At the end of 2022, NDM Offices based on the Civil Air Defense Office (CADO) were established within local governments at the provincial and city levels. These Offices have taken over administrative matters from the provincial military region system. During peacetime, they conduct administrative work based on requirements detailed by the PLA and in such a way that allows the military to mobilize resources in the event of a conflict (MOD, December 15, 2023; The People’s Forum, October 18, 2023; CPC News, February 5, 2023; MOD, April 14, 2023; PLA Daily, February 24, 2023). Establishing NDM Offices in local governments addresses the problem that the military have hitherto conducted most tasks related to NDM (PLA Daily, February 24, 2023). Previously, it was difficult for local General and Coordination Offices, which were mostly established within local PLA units and had a lower bureaucratic status, to coordinate with many different civilian superiors who had authority over these local NDM working offices. This was because of the dispersion of NDM working offices across different local civilian agencies. [11] The transfer of administrative work from provincial military regions to NDM Offices within local governments will therefore likely mitigate coordination problems, as these Offices constitute a single authority on NDM matters within civilian bureaucracies. Local NDM Offices are now directly subject to the NDRC, emphasizing state agencies’ responsibilities in ensuring that national economic development addresses military needs (Shanghai City Government, February 9, 2023).

Legal measures bind the State Council’s agencies and local governments’ responsibilities. The National Defense Transport Act (NDTA), passed in 2017, stipulates these entities’ responsibilities for realizing defense needs (People’s Daily, January 12, 2017). Owing to its status as a law, it has more binding authority on enforcement than the previous Regulation on National Defense Transport (RNDT), which was an executive order (行政命令) (State Council, January 2011). The RNDT merely stated that transport projects for national defense needed to meet economic needs (Art. 17). The new act preserves this principle (Art. 14) but also requires that local governments at the county level and above incorporate defense transport needs into their economic and social plans—including their industrial policies (Art. 15). In the RNDT, the State Council’s transport departments were responsible for national defense transport planning and technical standards for the construction of facilities and infrastructure (Art. 8). But it did not specify how this would be carried out. The Act now stipulates that for these two tasks state agencies need to consult with the military (Art. 15). In addition, although there has been communication and coordination between local governments and local military units (at the levels of military regions and county governments and above), sustained effort in this regard is lacking. Without legal endorsement their work outcomes are not binding on the local governments (NPC, October 12, 2016). The Act addresses this by specifying that consultation mechanisms are to be established between governments and military units at the provincial level and above (i.e. each theater command that has more than one province answering to its military order). These mechanisms entail reporting any plans for transport projects and ND needs to each other (Art. 4).

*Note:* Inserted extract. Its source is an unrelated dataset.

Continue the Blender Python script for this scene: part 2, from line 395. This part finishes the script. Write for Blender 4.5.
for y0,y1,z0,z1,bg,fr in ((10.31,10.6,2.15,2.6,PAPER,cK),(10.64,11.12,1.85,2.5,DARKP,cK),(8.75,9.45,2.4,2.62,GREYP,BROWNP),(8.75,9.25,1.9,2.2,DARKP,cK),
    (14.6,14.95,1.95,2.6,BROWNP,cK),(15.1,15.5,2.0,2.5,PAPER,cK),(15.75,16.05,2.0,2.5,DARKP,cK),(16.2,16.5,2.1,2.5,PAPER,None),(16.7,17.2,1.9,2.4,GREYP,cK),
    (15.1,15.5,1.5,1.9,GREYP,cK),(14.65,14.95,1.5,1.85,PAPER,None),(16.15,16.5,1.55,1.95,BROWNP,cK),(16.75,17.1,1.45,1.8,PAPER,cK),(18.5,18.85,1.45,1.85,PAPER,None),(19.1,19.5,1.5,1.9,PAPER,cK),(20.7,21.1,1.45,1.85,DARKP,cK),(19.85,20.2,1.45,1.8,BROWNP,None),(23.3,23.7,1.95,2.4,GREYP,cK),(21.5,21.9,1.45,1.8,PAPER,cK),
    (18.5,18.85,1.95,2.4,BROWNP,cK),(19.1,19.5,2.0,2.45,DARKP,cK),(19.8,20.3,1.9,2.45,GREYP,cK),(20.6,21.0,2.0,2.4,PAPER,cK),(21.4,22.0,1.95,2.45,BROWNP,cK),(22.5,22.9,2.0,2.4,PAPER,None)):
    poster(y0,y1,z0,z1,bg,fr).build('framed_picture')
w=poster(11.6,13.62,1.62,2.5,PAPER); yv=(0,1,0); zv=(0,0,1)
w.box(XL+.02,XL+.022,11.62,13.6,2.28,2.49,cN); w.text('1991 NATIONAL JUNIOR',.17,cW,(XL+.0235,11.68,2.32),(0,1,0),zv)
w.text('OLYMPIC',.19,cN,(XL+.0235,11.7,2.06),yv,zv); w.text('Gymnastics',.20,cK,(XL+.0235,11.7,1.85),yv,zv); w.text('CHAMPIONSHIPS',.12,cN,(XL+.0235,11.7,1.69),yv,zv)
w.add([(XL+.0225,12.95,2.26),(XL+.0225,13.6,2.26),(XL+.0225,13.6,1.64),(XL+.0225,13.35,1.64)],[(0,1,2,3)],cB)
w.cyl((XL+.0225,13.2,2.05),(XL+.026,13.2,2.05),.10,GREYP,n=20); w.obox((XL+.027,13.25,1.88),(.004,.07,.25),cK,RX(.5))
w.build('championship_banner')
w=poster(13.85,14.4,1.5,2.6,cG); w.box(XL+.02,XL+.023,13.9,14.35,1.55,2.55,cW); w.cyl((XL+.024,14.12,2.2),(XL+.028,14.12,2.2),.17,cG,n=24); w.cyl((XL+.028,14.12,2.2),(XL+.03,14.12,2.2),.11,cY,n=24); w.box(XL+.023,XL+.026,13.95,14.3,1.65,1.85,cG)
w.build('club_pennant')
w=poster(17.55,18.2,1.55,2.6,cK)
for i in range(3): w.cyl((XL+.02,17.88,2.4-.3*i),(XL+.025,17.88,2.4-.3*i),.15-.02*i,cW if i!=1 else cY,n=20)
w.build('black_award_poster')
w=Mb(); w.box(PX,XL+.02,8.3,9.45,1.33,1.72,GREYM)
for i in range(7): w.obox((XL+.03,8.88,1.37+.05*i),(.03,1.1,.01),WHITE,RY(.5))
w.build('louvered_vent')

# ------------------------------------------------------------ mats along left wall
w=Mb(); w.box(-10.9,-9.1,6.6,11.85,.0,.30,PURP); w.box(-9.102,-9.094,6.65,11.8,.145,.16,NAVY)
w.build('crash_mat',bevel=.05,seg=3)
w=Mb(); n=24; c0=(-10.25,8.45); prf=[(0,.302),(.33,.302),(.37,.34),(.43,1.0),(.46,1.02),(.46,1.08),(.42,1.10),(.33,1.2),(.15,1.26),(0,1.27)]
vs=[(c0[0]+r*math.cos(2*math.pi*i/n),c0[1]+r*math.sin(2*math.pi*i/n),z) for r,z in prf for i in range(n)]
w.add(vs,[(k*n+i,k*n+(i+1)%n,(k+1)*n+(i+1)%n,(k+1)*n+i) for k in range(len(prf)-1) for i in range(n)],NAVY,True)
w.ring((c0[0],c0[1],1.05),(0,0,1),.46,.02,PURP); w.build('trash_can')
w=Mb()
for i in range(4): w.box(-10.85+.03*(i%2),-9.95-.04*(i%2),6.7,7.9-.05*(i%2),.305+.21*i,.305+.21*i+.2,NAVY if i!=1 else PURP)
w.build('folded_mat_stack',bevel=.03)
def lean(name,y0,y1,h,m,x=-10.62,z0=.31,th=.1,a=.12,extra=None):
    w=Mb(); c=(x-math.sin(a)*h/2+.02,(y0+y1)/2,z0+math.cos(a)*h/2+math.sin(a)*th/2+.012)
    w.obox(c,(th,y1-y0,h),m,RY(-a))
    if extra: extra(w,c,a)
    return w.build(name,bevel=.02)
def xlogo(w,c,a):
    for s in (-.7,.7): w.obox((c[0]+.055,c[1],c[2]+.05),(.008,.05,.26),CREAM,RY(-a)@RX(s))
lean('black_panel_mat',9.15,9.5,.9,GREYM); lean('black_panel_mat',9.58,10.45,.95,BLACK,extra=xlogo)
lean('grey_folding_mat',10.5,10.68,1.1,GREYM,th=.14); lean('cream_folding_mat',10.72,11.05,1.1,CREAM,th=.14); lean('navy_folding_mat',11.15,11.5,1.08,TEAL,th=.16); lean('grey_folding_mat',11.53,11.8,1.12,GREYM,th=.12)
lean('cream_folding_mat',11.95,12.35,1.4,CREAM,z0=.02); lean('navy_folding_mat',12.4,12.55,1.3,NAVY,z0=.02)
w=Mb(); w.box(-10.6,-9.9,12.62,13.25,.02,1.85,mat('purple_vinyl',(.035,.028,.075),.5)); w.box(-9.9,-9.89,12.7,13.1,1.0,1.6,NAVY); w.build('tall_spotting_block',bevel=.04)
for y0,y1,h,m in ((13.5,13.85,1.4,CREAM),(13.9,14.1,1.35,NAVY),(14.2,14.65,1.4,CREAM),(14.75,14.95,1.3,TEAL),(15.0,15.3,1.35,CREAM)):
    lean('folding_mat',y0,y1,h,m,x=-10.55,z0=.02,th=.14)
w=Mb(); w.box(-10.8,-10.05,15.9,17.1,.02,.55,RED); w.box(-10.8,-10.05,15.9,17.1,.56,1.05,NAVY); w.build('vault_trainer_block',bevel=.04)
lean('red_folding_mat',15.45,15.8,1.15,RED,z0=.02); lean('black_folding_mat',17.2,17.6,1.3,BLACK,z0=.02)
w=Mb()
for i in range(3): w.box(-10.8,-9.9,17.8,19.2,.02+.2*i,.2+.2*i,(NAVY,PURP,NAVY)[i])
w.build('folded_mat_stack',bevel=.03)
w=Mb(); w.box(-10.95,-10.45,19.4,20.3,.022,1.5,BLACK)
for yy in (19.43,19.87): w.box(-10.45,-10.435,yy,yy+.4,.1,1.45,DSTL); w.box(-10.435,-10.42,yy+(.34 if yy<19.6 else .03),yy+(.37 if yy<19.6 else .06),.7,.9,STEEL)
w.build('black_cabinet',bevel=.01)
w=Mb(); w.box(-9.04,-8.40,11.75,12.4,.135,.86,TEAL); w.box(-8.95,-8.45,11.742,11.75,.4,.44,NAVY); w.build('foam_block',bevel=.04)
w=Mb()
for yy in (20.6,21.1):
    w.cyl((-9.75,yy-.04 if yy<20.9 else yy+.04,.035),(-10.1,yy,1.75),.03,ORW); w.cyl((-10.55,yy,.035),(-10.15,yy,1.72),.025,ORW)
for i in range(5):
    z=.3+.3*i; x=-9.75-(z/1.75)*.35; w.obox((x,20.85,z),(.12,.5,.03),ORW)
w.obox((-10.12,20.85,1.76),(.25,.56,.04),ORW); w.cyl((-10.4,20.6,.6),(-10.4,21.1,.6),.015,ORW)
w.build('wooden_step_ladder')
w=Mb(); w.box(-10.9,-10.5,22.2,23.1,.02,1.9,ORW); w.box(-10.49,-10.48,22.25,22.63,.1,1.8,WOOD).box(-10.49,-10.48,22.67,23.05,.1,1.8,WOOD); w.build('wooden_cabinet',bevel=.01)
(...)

The Military’s Strengthened Guidance Role

The PLA’s organizational makeover appears to have enhanced the military’s guiding role while reducing its administrative burden. After the system of four general departments and military regions was dismantled, five of the NDM working offices which were under the general staff and general logistics departments are now subject to the CMC’s functional organizations (the NDM Department and perhaps the Logistic Support Department). NDM matters that used to fall under the scope of military regions’ duties were also transferred to the CMC’s NDM Department (State Council, July 24, 2019). Provincial military regions still maintain the two NDM working offices as mentioned above, and are no longer subjugated to theater commands (previously military regions) (Sina, November 22, 2016; NetEase, December 8, 2022). (The only exceptions to this are the Beijing Garrison, Xinjiang, and Tibet, which are subject to ground forces.) The elevation of the PLA’s NDM leadership from general departments and military regions up to the CMC—which answers directly to Xi Jinping—reinforces the CMC’s leadership on NDM. The PLA’s role in providing guidance to civilian bureaucracies on ND projects is likely to be strengthened, since the military is the beneficiary of these projects.

The revisions to the NDL, the passage of the NDTA, and the transfer of administrative work from provincial military regions to local governments have not made the State Council the highest authority on NDM. They substantiate the State Council’s administrative role in leading civilian bureaucracies to faithfully execute projects to meet the military’s needs. This is further confirmed by the revision to the extant Organic Law of the State Council in the annual meeting of the NPC on March 5 this year. Article 15 now states that the State Council “exercises unified leadership over the work of local state administrative organs at all levels nationwide” (PLA Daily, March 12; PLA Daily March 6). Local governments are also local state administrative organizations. However, it is the military which will guide and perhaps oversee the planning, coordination, and implementation of NDM work performed by the civilian bureaucracies (PLA Daily, February 24, 2023; The People’s Forum, October 18, 2023). In other words, successful administration of NDM by civilian bureaucracies requires close cooperation with the military to understand the latter’s needs. The CMC acts as a primary contact for the State Council, and provincial military regions for provincial governments. Civilian bureaucracies are therefore functioning as the working institutions of the CMC and the PLA. They may also provide recommendations, as they have more expertise on the national economic situation and technological development.

Conclusion

The ongoing reforms substantiate civilian bureaucracies’ duties, remove the military’s administrative responsibilities, and strengthen the PLA’s role in providing guidance for national defense development. A clear division of labor along the lines of different sectors’ capacities and functionalities is a step toward professionalizing the PLA. With civilian bureaucratic efforts dedicated to ND development, improvements on NDM projects are likely. While Xi Jinping’s personalized and concentrated power provides top-level leadership to both the PLA and civilian bureaucracies, the functions of the state and military bureaucracies have become more institutionalized. Further refinement is a possibility, as reforms are not yet complete (NPC, October 23, 2021). Revisions to and passage of NDM-relevant laws, transfer of administrative work from provincial military regions to local governments, and institutional changes to the PLA organization are simply the first moves of many. Continued observation is thus necessary to draw accurate conclusions about the new pattern of civil-military relations and their effects on the PLA’s combat capabilities.